Please, without the pictures, retype exactly the lines from the start of the material through the line that holds "ground = bpy.data.objects.new('ground', gm);".

===============

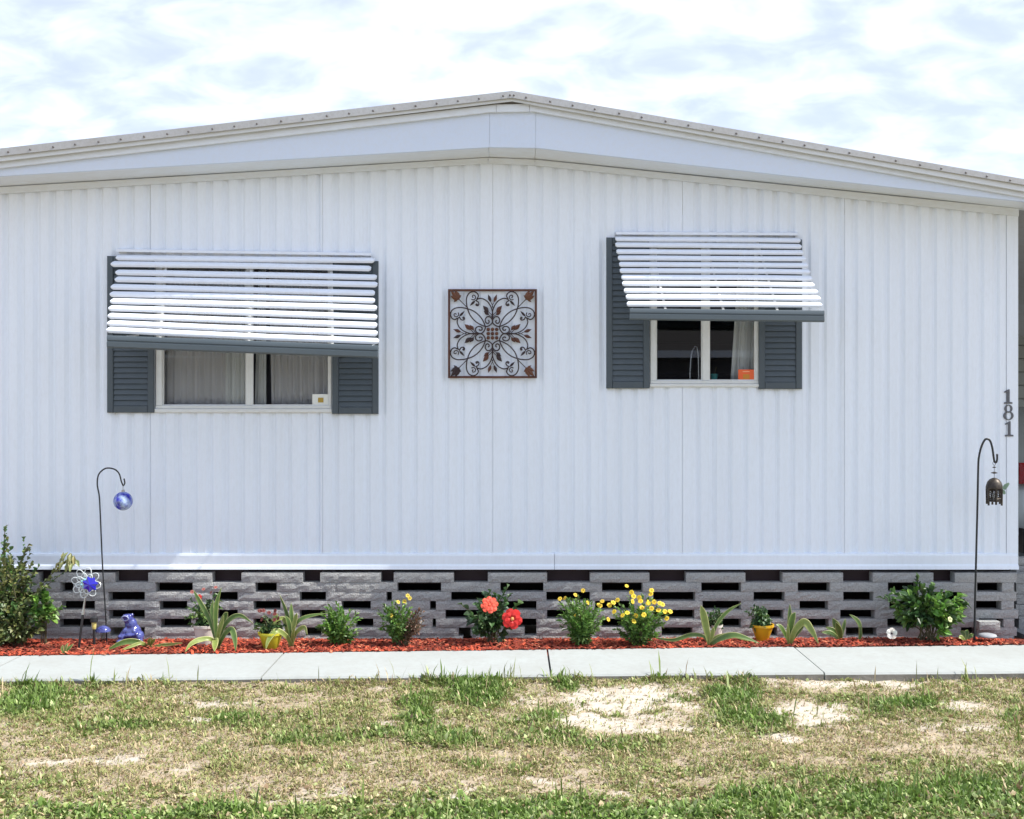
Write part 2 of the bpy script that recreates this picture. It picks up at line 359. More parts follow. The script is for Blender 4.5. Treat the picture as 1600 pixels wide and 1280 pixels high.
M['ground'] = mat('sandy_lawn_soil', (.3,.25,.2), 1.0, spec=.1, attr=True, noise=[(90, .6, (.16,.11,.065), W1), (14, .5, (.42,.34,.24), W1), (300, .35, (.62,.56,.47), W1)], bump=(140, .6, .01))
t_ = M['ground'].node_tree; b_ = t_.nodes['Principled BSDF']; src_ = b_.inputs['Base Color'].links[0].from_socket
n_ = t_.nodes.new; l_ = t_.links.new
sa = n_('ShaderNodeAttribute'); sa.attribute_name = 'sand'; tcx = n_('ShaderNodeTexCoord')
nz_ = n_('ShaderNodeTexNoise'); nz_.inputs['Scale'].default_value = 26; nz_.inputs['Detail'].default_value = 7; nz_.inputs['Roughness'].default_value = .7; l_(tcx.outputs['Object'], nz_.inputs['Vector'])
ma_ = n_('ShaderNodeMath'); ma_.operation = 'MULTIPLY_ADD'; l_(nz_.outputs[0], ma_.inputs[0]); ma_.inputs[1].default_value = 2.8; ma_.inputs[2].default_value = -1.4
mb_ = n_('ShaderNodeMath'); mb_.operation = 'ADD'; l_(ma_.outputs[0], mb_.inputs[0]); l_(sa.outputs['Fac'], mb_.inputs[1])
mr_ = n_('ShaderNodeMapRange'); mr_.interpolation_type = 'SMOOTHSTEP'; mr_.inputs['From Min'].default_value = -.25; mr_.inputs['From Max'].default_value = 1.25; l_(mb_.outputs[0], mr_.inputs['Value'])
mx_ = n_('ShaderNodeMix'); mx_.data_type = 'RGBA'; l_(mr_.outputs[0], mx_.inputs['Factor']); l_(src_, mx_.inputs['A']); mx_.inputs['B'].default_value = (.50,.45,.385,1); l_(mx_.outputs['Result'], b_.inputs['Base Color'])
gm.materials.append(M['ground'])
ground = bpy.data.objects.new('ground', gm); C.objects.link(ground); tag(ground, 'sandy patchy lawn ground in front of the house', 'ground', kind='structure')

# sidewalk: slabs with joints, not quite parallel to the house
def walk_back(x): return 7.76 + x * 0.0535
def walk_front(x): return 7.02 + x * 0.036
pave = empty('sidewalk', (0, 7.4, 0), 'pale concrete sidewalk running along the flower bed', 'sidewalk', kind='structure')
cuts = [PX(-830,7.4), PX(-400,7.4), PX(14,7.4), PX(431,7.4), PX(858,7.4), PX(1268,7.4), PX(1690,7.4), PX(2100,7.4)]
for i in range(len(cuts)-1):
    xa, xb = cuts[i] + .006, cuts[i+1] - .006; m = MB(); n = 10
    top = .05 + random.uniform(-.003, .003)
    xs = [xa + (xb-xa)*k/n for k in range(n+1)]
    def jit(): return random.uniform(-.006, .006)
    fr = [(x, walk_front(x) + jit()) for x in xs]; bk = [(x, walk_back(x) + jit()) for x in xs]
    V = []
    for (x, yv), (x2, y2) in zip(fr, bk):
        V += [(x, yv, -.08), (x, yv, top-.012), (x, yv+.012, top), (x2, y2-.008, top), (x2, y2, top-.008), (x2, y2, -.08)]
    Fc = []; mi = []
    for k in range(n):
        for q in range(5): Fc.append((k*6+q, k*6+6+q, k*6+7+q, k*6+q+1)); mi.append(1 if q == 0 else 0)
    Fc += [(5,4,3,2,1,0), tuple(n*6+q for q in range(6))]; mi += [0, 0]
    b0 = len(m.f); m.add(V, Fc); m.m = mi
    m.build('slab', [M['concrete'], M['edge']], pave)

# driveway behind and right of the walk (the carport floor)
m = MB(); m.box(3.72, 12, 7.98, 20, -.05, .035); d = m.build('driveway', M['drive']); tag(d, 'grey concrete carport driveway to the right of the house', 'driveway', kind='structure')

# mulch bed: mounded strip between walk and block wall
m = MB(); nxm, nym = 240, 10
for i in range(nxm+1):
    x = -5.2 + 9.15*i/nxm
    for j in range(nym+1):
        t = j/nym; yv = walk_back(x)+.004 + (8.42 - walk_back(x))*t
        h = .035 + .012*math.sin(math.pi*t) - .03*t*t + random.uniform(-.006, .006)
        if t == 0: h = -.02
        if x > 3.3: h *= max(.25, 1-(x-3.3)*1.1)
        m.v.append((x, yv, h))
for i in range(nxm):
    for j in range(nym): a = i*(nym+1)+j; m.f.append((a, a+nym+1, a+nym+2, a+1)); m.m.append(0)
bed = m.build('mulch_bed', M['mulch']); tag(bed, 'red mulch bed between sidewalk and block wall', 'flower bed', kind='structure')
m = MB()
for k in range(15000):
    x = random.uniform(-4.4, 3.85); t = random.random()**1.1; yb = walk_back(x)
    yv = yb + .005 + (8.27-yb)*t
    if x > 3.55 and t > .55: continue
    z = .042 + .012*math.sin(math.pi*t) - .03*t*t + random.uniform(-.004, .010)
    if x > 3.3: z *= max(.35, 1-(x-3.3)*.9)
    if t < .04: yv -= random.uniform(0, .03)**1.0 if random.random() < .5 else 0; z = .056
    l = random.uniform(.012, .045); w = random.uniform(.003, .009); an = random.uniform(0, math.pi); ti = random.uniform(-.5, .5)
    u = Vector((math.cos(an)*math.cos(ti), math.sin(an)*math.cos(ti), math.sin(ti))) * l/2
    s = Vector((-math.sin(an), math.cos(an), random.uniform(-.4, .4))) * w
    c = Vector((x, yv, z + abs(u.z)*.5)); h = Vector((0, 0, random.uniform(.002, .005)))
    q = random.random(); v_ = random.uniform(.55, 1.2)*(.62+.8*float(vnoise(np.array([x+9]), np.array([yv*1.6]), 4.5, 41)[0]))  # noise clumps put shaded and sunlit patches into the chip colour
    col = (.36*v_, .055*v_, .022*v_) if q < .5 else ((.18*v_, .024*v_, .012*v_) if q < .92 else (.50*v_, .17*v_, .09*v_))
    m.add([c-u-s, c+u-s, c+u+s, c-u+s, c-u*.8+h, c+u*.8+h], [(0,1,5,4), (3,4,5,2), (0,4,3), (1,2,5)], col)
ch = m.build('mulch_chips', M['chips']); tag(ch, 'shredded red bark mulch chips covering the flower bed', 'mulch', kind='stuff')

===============

Answer in full
Write part 2 of the bpy script that recreates this picture. It picks up at line 359. More parts follow. The script is for Blender 4.5. Treat the picture as 1600 pixels wide and 1280 pixels high.
M['ground'] = mat('sandy_lawn_soil', (.3,.25,.2), 1.0, spec=.1, attr=True, noise=[(90, .6, (.16,.11,.065), W1), (14, .5, (.42,.34,.24), W1), (300, .35, (.62,.56,.47), W1)], bump=(140, .6, .01))
t_ = M['ground'].node_tree; b_ = t_.nodes['Principled BSDF']; src_ = b_.inputs['Base Color'].links[0].from_socket
n_ = t_.nodes.new; l_ = t_.links.new
sa = n_('ShaderNodeAttribute'); sa.attribute_name = 'sand'; tcx = n_('ShaderNodeTexCoord')
nz_ = n_('ShaderNodeTexNoise'); nz_.inputs['Scale'].default_value = 26; nz_.inputs['Detail'].default_value = 7; nz_.inputs['Roughness'].default_value = .7; l_(tcx.outputs['Object'], nz_.inputs['Vector'])
ma_ = n_('ShaderNodeMath'); ma_.operation = 'MULTIPLY_ADD'; l_(nz_.outputs[0], ma_.inputs[0]); ma_.inputs[1].default_value = 2.8; ma_.inputs[2].default_value = -1.4
mb_ = n_('ShaderNodeMath'); mb_.operation = 'ADD'; l_(ma_.outputs[0], mb_.inputs[0]); l_(sa.outputs['Fac'], mb_.inputs[1])
mr_ = n_('ShaderNodeMapRange'); mr_.interpolation_type = 'SMOOTHSTEP'; mr_.inputs['From Min'].default_value = -.25; mr_.inputs['From Max'].default_value = 1.25; l_(mb_.outputs[0], mr_.inputs['Value'])
mx_ = n_('ShaderNodeMix'); mx_.data_type = 'RGBA'; l_(mr_.outputs[0], mx_.inputs['Factor']); l_(src_, mx_.inputs['A']); mx_.inputs['B'].default_value = (.50,.45,.385,1); l_(mx_.outputs['Result'], b_.inputs['Base Color'])
gm.materials.append(M['ground'])
ground = bpy.data.objects.new('ground', gm); C.objects.link(ground); tag(ground, 'sandy patchy lawn ground in front of the house', 'ground', kind='structure')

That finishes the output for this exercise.